I would love to give you a simple formula, but a bankroll management system has to be more than that. Your system must be personalized. When you’re building, take calculated risks, always be aware of the consequences, and make certain you are able to handle the swings. Learn what you can about yourself and your game before determining what you’ll play.

I asked Jennifear if she would be kind enough to give me her thoughts on my work before I put it out into the world. Her response reinforces the need for discipline so well; I felt, with her permission, I should include it below.

“While I'm all for a blended system, I have a few issues with it that should be taken into consideration.

In practice people tend to stick with the higher end games or not give the lower games as much attention or care, causing their results to suffer. If you are going to use a blended system, then don't just get up for the high-end games and neglect the lower-end games.

Using a blended system increases variance, and allows players to run hot over 500 games and end up playing levels that they are simply not ready for at times. With a standard system, it would require a statistical outlier to run up into games that you are not ready for too quickly. If you are going to use a blended system, every time you move up, you should be able to clearly and succinctly list the weaknesses your typical opponents have, and reasons why you are able to beat the new level. If you cannot do this, don't move up. There's no reason to get involved in games where your ROI is going to be negative just because you are "properly rolled" because you ran hot.
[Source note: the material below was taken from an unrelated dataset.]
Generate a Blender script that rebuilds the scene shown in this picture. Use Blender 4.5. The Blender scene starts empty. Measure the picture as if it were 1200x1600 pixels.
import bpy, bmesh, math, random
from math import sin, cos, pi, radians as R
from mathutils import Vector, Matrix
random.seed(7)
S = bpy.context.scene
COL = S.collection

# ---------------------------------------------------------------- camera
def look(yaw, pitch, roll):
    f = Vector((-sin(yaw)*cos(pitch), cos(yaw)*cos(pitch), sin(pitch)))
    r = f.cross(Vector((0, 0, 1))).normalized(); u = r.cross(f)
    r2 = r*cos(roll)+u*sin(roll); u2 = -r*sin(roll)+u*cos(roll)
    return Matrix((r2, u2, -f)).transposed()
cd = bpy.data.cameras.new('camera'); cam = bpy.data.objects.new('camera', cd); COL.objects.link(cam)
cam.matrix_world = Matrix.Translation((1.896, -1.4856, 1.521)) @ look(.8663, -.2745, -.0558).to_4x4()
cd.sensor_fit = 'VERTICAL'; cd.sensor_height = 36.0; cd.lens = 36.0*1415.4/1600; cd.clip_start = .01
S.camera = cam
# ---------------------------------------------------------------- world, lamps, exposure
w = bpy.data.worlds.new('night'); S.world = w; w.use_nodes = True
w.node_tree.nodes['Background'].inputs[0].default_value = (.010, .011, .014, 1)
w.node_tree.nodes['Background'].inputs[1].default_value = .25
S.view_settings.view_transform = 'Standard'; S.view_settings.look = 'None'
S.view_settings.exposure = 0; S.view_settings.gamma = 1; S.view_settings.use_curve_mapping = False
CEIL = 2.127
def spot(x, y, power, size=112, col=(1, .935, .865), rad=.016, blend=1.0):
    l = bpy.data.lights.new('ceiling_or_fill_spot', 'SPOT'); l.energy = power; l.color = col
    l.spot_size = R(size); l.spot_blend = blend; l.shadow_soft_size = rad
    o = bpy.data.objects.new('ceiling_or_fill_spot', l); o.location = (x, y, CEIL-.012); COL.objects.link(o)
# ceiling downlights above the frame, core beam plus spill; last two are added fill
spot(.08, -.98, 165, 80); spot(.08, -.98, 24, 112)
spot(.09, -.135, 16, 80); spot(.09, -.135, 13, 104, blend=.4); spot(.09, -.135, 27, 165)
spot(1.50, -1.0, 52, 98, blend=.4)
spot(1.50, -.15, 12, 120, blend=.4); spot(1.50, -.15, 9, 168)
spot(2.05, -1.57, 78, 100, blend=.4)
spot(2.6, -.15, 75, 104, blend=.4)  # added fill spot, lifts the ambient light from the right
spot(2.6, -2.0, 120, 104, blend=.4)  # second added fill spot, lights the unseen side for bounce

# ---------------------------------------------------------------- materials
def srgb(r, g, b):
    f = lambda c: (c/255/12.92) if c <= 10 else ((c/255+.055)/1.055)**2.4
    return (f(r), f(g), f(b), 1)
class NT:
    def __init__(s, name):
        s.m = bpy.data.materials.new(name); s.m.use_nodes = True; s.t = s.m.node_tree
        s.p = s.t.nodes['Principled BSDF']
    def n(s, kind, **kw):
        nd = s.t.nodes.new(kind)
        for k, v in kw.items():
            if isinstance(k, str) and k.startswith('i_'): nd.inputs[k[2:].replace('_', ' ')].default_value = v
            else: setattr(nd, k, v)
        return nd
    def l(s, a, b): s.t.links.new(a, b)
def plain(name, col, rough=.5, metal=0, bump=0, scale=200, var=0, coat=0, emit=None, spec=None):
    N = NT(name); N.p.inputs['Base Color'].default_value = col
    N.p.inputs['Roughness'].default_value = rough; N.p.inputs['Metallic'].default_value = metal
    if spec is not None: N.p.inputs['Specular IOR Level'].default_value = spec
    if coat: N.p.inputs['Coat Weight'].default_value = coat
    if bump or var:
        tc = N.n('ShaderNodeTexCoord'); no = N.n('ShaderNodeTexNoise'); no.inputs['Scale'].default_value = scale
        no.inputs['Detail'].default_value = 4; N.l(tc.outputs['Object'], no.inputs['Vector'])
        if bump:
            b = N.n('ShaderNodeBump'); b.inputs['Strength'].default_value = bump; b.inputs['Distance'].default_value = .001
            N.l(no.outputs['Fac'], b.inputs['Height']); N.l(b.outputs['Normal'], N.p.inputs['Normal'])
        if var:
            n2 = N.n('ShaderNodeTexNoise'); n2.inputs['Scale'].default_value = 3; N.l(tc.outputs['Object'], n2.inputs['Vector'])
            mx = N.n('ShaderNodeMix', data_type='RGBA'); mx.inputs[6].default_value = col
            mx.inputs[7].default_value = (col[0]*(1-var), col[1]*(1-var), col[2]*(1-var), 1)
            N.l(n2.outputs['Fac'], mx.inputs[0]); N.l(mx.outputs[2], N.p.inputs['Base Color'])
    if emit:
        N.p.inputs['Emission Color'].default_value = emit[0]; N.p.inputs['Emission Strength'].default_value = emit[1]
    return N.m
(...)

Using an average buyin system, for most people, is nothing more than an excuse to play tournaments that they are not properly rolled for. When using a blended system, be certain that you are doing it for the right reasons, namely to increase your bankroll at the appropriate rate, not to play as high as possible. Playing at the highest level you show a profit at doesn't always yield the best hourly rate. Example: 1% ROI in $22 SNGs will make you less money than 5% ROI in $11 SNGs.

While I throw these caveats of caution in here, the system, when applied properly and with the right intentions, will indeed yield better results for most people. Please take care and caution when using this system and you should flourish!”